**WHAT YOU HAVE TO DO:**
Write out nothing but the lines from the first line of the entries below through the line with "struct(mb, 'trim_1', TBAR)"; no pictures go in.

☆ ☆ ☆ ☆

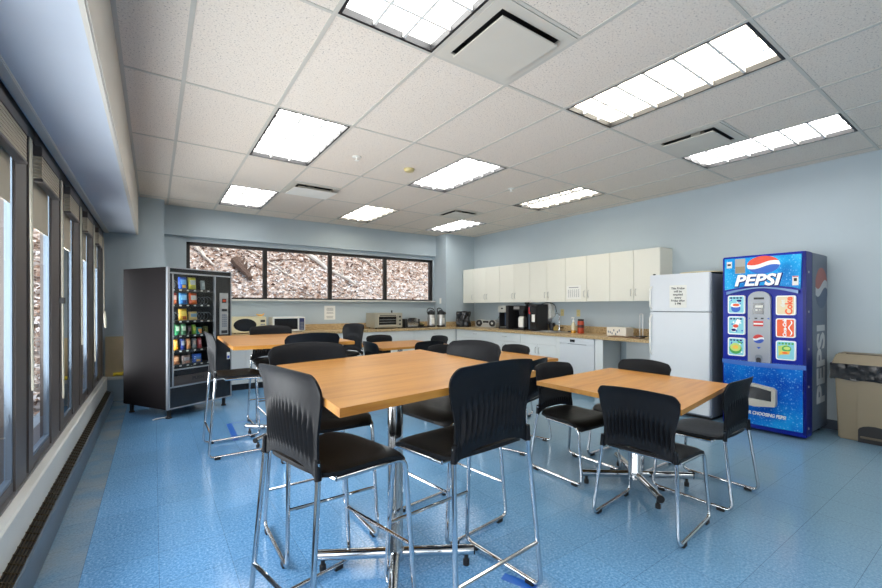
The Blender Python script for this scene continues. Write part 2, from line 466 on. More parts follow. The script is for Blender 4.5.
for y in ys[1:-1]:
    for a, b in zip(xs, xs[1:]): mb.box(a+.012, b-.012, y-.010, y+.010, CEIL-.0035, CEIL+.003)
for i, j in VENTS: mb.box(GX(i)+.012, GX(i+1)-.012, GY(j)+.6096-.010, GY(j)+.6096+.010, CEIL-.0035, CEIL+.003)
mb.box(cx1-.022, cx1, cy0, cy1, CEIL-.004, CEIL+.003); mb.box(cx0, cx0+.022, cy0, cy1, CEIL-.004, CEIL+.003)
mb.box(cx0, cx1, 7.398, 7.42, CEIL-.004, CEIL+.003)
struct(mb, 'trim_1', TBAR)

# kitchen wall, wall behind the viewer, back wall with its strip window, corner columns
struct(MB().box(XR, XR+.15, YF-.15, YB+.25, 0, CEIL+.25), 'wall_right', WALL)
struct(MB().box(-.9, XR, YF-.15, YF, 0, CEIL+.25), 'wall_front', WALL)
WX0, WX1, WZ0, WZ1 = .41, 5.005, 1.40, 2.29
mb = MB().mat(WALL)
mb.box(-.7, XR, YB, YB+.2, 0, WZ0)
mb.box(-.7, XR, YB, YB+.2, WZ1, CEIL+.25)
mb.box(-.7, WX0, YB, YB+.2, WZ0, WZ1); mb.box(WX1, XR, YB, YB+.2, WZ0, WZ1)
mb.box(.12, 5.03, 7.42, YB, 2.365, CEIL+.2)                     # dropped header over the window
struct(mb, 'wall_back')
mb = MB().mat(COLUMN_P); mb.box(-.62, .12, 7.11, YB, 0, CEIL+.2); struct(mb, 'wall_corner_column')
mb = MB().mat(COLUMN_P); mb.box(5.03, XR, 7.05, YB, 0, CEIL+.2); struct(mb, 'wall_kitchen_column')
# soffit along the window side
mb = MB().mat(SOFFIT_P); mb.box(-.9, -.205, YF, 7.11, 2.285, CEIL+.2)
mb.mat(CREAM_P).box(-.205, -.18, YF, 7.11, 2.27, CEIL+.2, bevel=.006)
mb.mat(TRIMW).box(-.545, -.50, YF, 7.11, 2.268, 2.285, bevel=.004)
struct(mb, 'wall_soffit')
# window side: low wall, ledge
mb = MB().mat(WALL); mb.box(-.85, -.60, YF, YB, -.05, .33); struct(mb, 'wall_left')
mb = MB().mat(TRIMW)
mb.prism([(-.60, .16), (-.518, .16), (-.512, .335), (-.520, .345), (-.556, .350), (-.60, .352)], YF, 7.06, 'XZ')
struct(mb, 'trim_2')
mb = MB().mat(simple('sill_grey', srgb(96, 96, 98), rough=.4, var=.1, scale=5)); mb.prism([(-.72, .352), (-.556, .352), (-.556, .366), (-.72, .392)], YF, 7.11, 'XZ'); struct(mb, 'trim_3')
mb = MB().mat(simple('rubber_base', srgb(54, 66, 82), rough=.5)); mb.box(XR-.006, XR, YF, 7.05, 0, .10); struct(mb, 'baseboard_right')
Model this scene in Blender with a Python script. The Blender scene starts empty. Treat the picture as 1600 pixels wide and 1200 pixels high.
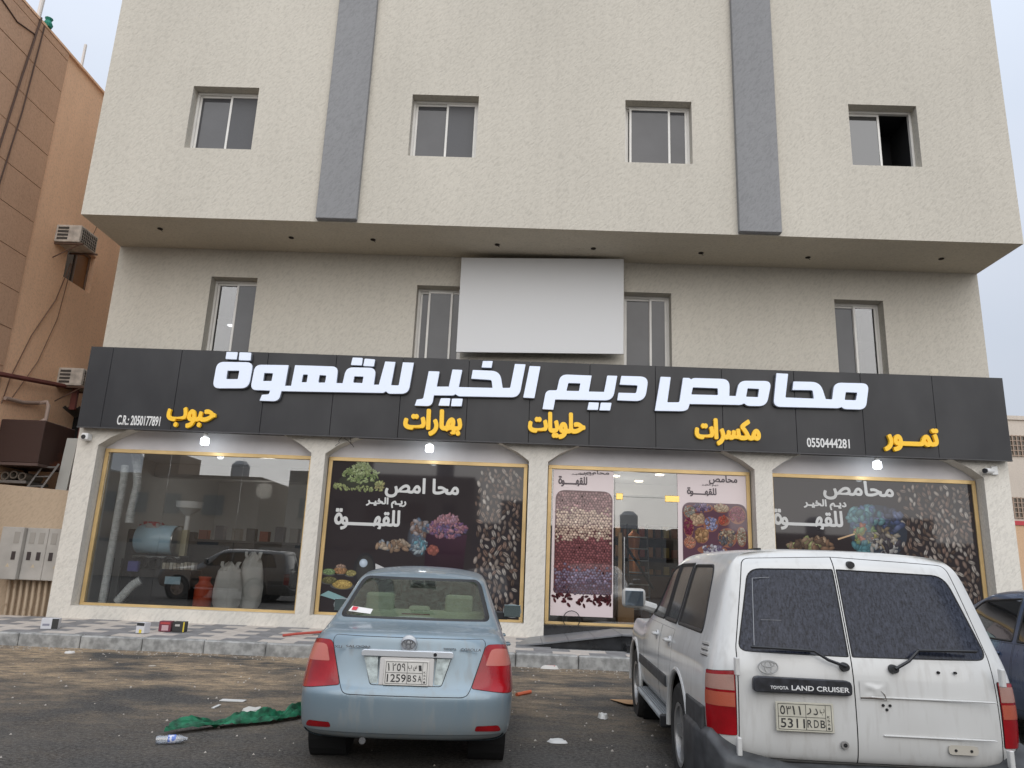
import bpy, bmesh, math, random
from mathutils import Vector, Matrix, noise
from mathutils.bvhtree import BVHTree
random.seed(11)
S = bpy.context.scene
COL = S.collection
R = math.radians
# ------------------------------------------------------------------ camera
cd = bpy.data.cameras.new('camera'); cam = bpy.data.objects.new('camera', cd); COL.objects.link(cam)
cd.sensor_width = 36.0; cd.lens = 36.0*1165.58/1600.0; cd.clip_start = .05; cd.clip_end = 900
ya, pi_, ro = -0.018250940620844983, 0.24282347557442133, 0.03960827498133314
fw = Vector((math.sin(ya)*math.cos(pi_), math.cos(ya)*math.cos(pi_), math.sin(pi_)))
rt = Vector((math.cos(ya), -math.sin(ya), 0)); up = rt.cross(fw)
r2 = math.cos(ro)*rt + math.sin(ro)*up; u2 = -math.sin(ro)*rt + math.cos(ro)*up
cam.matrix_world = Matrix(((r2.x, u2.x, -fw.x, 0), (r2.y, u2.y, -fw.y, 0), (r2.z, u2.z, -fw.z, 1.5), (0, 0, 0, 1)))
S.camera = cam
# ------------------------------------------------------------------ sky (overcast) and weak soft sun
W = bpy.data.worlds.new('World'); S.world = W; W.use_nodes = True
nt = W.node_tree; bg = nt.nodes['Background']; bg.inputs[1].default_value = 0.1
sky = nt.nodes.new('ShaderNodeTexSky'); sky.sky_type = 'NISHITA'; sky.sun_disc = False
sky.sun_elevation = R(30); sky.sun_rotation = R(176); sky.dust_density = 3
tc = nt.nodes.new('ShaderNodeTexCoord'); sp = nt.nodes.new('ShaderNodeSeparateXYZ')
nt.links.new(tc.outputs['Generated'], sp.inputs[0])
mr = nt.nodes.new('ShaderNodeFloatCurve'); cv_ = mr.mapping.curves[0]
cv_.points[0].location = (0, .27); cv_.points[1].location = (1, .95); cv_.points.new(.35, .37); cv_.points.new(.62, .49); mr.mapping.update()
nt.links.new(sp.outputs[2], mr.inputs[1])
mul_ = nt.nodes.new('ShaderNodeMath'); mul_.operation = 'MULTIPLY'; mul_.inputs[1].default_value = 17.2; nt.links.new(mr.outputs[0], mul_.inputs[0]); mr = mul_
no = nt.nodes.new('ShaderNodeTexNoise'); no.inputs['Scale'].default_value = 1.6; no.inputs['Detail'].default_value = 4
mp = nt.nodes.new('ShaderNodeMapping'); mp.inputs['Scale'].default_value = (1, 1, 2.6)
nt.links.new(tc.outputs['Generated'], mp.inputs[0]); nt.links.new(mp.outputs[0], no.inputs[0])
cr = nt.nodes.new('ShaderNodeValToRGB')
cr.color_ramp.elements[0].position = .3; cr.color_ramp.elements[0].color = (.78, .88, 1.04, 1)
cr.color_ramp.elements[1].position = .75; cr.color_ramp.elements[1].color = (.96, 1.02, 1.14, 1)
nt.links.new(no.outputs[0], cr.inputs[0])
vm = nt.nodes.new('ShaderNodeVectorMath'); vm.operation = 'SCALE'
nt.links.new(cr.outputs[0], vm.inputs[0]); nt.links.new(mr.outputs[0], vm.inputs[3])
mx = nt.nodes.new('ShaderNodeMixRGB'); mx.inputs[0].default_value = .9
nt.links.new(sky.outputs[0], mx.inputs[1]); nt.links.new(vm.outputs[0], mx.inputs[2]); nt.links.new(mx.outputs[0], bg.inputs[0])
sl = bpy.data.lights.new('sun', 'SUN'); sl.energy = 1.5; sl.angle = R(78); sl.color = (1, .96, .9)
so = bpy.data.objects.new('sun', sl); COL.objects.link(so); so.rotation_euler = (R(60), 0, R(6))
S.view_settings.view_transform = 'Standard'; S.view_settings.look = 'None'; S.view_settings.exposure = 0.30; S.view_settings.gamma = 1
S.view_settings.use_curve_mapping = False
S.cycles.max_bounces = 8; S.cycles.transparent_max_bounces = 12; S.cycles.caustics_reflective = False; S.cycles.caustics_refractive = False

# ------------------------------------------------------------------ materials
MATS = {}
def M(name, col=(.5, .5, .5), rough=.6, metal=0, spec=.5, coat=0, var=0, vscale=3, col2=None, stretch=(1, 1, 1), bump=0, bscale=30,
      bstretch=(1, 1, 1), brot=(0, 0, 0), emit=None, estr=1, detail=5, ramp=(.35, .65), alpha=None):
    if name in MATS: return MATS[name]
    m = bpy.data.materials.new(name); m.use_nodes = True; n = m.node_tree; L = n.links
    b = n.nodes['Principled BSDF']
    b.inputs['Base Color'].default_value = (*col, 1); b.inputs['Roughness'].default_value = rough; b.inputs['Metallic'].default_value = metal
    b.inputs['Specular IOR Level'].default_value = spec; b.inputs['Coat Weight'].default_value = coat; b.inputs['Coat Roughness'].default_value = .06
    if emit: b.inputs['Emission Color'].default_value = (*emit, 1); b.inputs['Emission Strength'].default_value = estr
    if var or col2 or bump:
        t = n.nodes.new('ShaderNodeTexCoord')
    if var or col2:
        mp = n.nodes.new('ShaderNodeMapping'); mp.inputs['Scale'].default_value = stretch; L.new(t.outputs['Object'], mp.inputs[0])
        no = n.nodes.new('ShaderNodeTexNoise'); no.inputs['Scale'].default_value = vscale; no.inputs['Detail'].default_value = detail; L.new(mp.outputs[0], no.inputs[0])
        r = n.nodes.new('ShaderNodeValToRGB'); r.color_ramp.elements[0].position = ramp[0]; r.color_ramp.elements[1].position = ramp[1]
        c2 = col2 or tuple(c*(1-var) for c in col); c1 = col if col2 else tuple(min(1, c*(1+var)) for c in col)
        r.color_ramp.elements[0].color = (*c2, 1); r.color_ramp.elements[1].color = (*c1, 1)
        L.new(no.outputs[0], r.inputs[0]); L.new(r.outputs[0], b.inputs['Base Color'])
    if bump:
        mp2 = n.nodes.new('ShaderNodeMapping'); mp2.inputs['Scale'].default_value = bstretch; mp2.inputs['Rotation'].default_value = brot; L.new(t.outputs['Object'], mp2.inputs[0])
        nb = n.nodes.new('ShaderNodeTexNoise'); nb.inputs['Scale'].default_value = bscale; nb.inputs['Detail'].default_value = 3; L.new(mp2.outputs[0], nb.inputs[0])
        bp = n.nodes.new('ShaderNodeBump'); bp.inputs['Strength'].default_value = 1.0; bp.inputs['Distance'].default_value = bump; L.new(nb.outputs[0], bp.inputs['Height']); L.new(bp.outputs[0], b.inputs['Normal'])
    MATS[name] = m; return m

def glass(name, tint, refl=.12, dirt=0, gcol=(1, 1, 1), rough=0.0, dcol=(.2, .2, .2), dscale=8, dstretch=(1, 1, 1), dramp=(.45, .7)):
    """see-through sheet: tinted transparency mixed with a mirror reflection and optional dust"""
    if name in MATS: return MATS[name]
    m = bpy.data.materials.new(name); m.use_nodes = True; n = m.node_tree; L = n.links; n.nodes.clear()
    o = n.nodes.new('ShaderNodeOutputMaterial'); tr = n.nodes.new('ShaderNodeBsdfTransparent'); tr.inputs[0].default_value = (*tint, 1)
    gl = n.nodes.new('ShaderNodeBsdfGlossy'); gl.inputs[0].default_value = (*gcol, 1); gl.inputs['Roughness'].default_value = rough
    fr = n.nodes.new('ShaderNodeFresnel'); fr.inputs[0].default_value = 1.5
    ad = n.nodes.new('ShaderNodeMath'); ad.operation = 'ADD'; ad.use_clamp = True; ad.inputs[1].default_value = refl
    L.new(fr.outputs[0], ad.inputs[0]); mx = n.nodes.new('ShaderNodeMixShader'); L.new(ad.outputs[0], mx.inputs[0]); L.new(tr.outputs[0], mx.inputs[1]); L.new(gl.outputs[0], mx.inputs[2])
    last = mx
    if dirt:
        t = n.nodes.new('ShaderNodeTexCoord'); mp = n.nodes.new('ShaderNodeMapping'); mp.inputs['Scale'].default_value = dstretch; L.new(t.outputs['Object'], mp.inputs[0])
        no = n.nodes.new('ShaderNodeTexNoise'); no.inputs['Scale'].default_value = dscale; no.inputs['Detail'].default_value = 6; L.new(mp.outputs[0], no.inputs[0])
        r = n.nodes.new('ShaderNodeMapRange'); r.inputs[1].default_value = dramp[0]; r.inputs[2].default_value = dramp[1]; r.inputs[3].default_value = dirt*.25; r.inputs[4].default_value = dirt; L.new(no.outputs[0], r.inputs[0])
        df = n.nodes.new('ShaderNodeBsdfDiffuse'); df.inputs[0].default_value = (*dcol, 1)
        m2 = n.nodes.new('ShaderNodeMixShader'); L.new(r.outputs[0], m2.inputs[0]); L.new(mx.outputs[0], m2.inputs[1]); L.new(df.outputs[0], m2.inputs[2]); last = m2
    L.new(last.outputs[0], o.inputs[0]); MATS[name] = m; return m

def mat_vcol(name, rough=.5, spec=.4):
    m = bpy.data.materials.new(name); m.use_nodes = True; b = m.node_tree.nodes['Principled BSDF']
    a = m.node_tree.nodes.new('ShaderNodeVertexColor'); a.layer_name = 'Col'; m.node_tree.links.new(a.outputs[0], b.inputs['Base Color'])
    b.inputs['Roughness'].default_value = rough; b.inputs['Specular IOR Level'].default_value = spec; return m

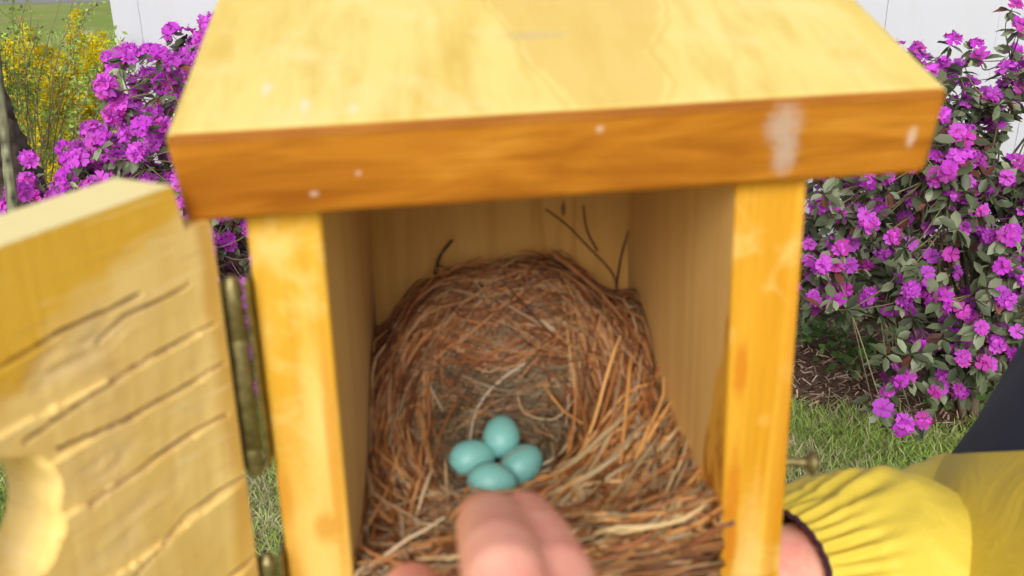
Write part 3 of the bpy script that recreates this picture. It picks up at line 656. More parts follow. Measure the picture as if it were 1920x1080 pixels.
def hinge(z1, z0):
    rad = .0029; bm = bmesh.new(); n = 5; hgt = (z1-z0)/n; cuts = [z0, z0+.13*(z1-z0), z0+.72*(z1-z0), z1]; prof = [(.001, z0-.0012), (rad*.8, z0-.001)]
    for k in range(3):
        a, b_ = cuts[k], cuts[k+1]; prof += [(rad*.94, a+.0001), (rad, a+.0004), (rad, b_-.0004), (rad*.94, b_-.0001)]
    prof += [(rad*.75, z1+.0004), (rad*.75, z1+.0012), (rad*.4, z1+.0022), (.0005, z1+.0025)]
    lathe(bm, HX, HY, prof); h = bm_obj('hinge', bm, m_brass, nb_, smooth=False)
    for p in h.data.polygons: p.use_smooth = True
    bm = bmesh.new(); box(bm, -W2-T_-.0016, -W2-T_-.0002, HY, .018, z0, z1, .0003); bm_obj('leaf_plate', bm, m_brass, h)
    bm = bmesh.new()
    a = Vector((HX, HY, 0))
    vs = []
    p0 = a+DN*.001; p1 = Vector((-.0956, -.0103, 0))+DN*.017-DU*.0006
    for p in (p0, p1):
        for off in (0, .0012):
            for z in (z0, z1): vs.append(bm.verts.new(p-DU*off+Vector((0, 0, z))))
    for q_ in ((0, 1, 3, 2), (4, 6, 7, 5), (0, 4, 5, 1), (2, 3, 7, 6), (0, 2, 6, 4), (1, 5, 7, 3)): bm.faces.new([vs[i] for i in q_])
    bm_obj('leaf_plate', bm, m_brass, h)
z_top = zat(432, 530, HX, HY); z_bot = zat(488, 880, HX, HY); z_top2 = zat(510, 1046, HX, HY)
hinge(z_top, z_bot); hinge(z_top2, z_top2-(z_top-z_bot))
# catch screw in the right hand board
sc0 = Vector(tuple(at(1456, 868, .335))); bm = bmesh.new()
lathe(bm, 0, 0, [(.0006, -.012), (.0016, -.010), (.0017, .007), (.0020, .0075), (.0046, .0095), (.0046, .0110), (.0030, .0116), (.0004, .0118)])
sx_ = W2+T_+LEAN*sc0.z; scr = bm_obj('screw', bm, m_brass, nb_, smooth=True, shift=False)
zsc = zat(1470, 862, sx_+.004, .006)
scr.matrix_local = Matrix.Translation(Vector((sx_+.001, .006, zsc))-nb_.location) @ Matrix.Rotation(R(92), 4, 'Y') @ Matrix.Rotation(R(8), 4, 'X')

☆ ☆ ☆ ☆

**WRITTEN REPLY:**
The Blender Python script for this scene continues. Write part 2, from line 466 on. More parts follow. The script is for Blender 4.5.
for y in ys[1:-1]:
    for a, b in zip(xs, xs[1:]): mb.box(a+.012, b-.012, y-.010, y+.010, CEIL-.0035, CEIL+.003)
for i, j in VENTS: mb.box(GX(i)+.012, GX(i+1)-.012, GY(j)+.6096-.010, GY(j)+.6096+.010, CEIL-.0035, CEIL+.003)
mb.box(cx1-.022, cx1, cy0, cy1, CEIL-.004, CEIL+.003); mb.box(cx0, cx0+.022, cy0, cy1, CEIL-.004, CEIL+.003)
mb.box(cx0, cx1, 7.398, 7.42, CEIL-.004, CEIL+.003)
struct(mb, 'trim_1', TBAR)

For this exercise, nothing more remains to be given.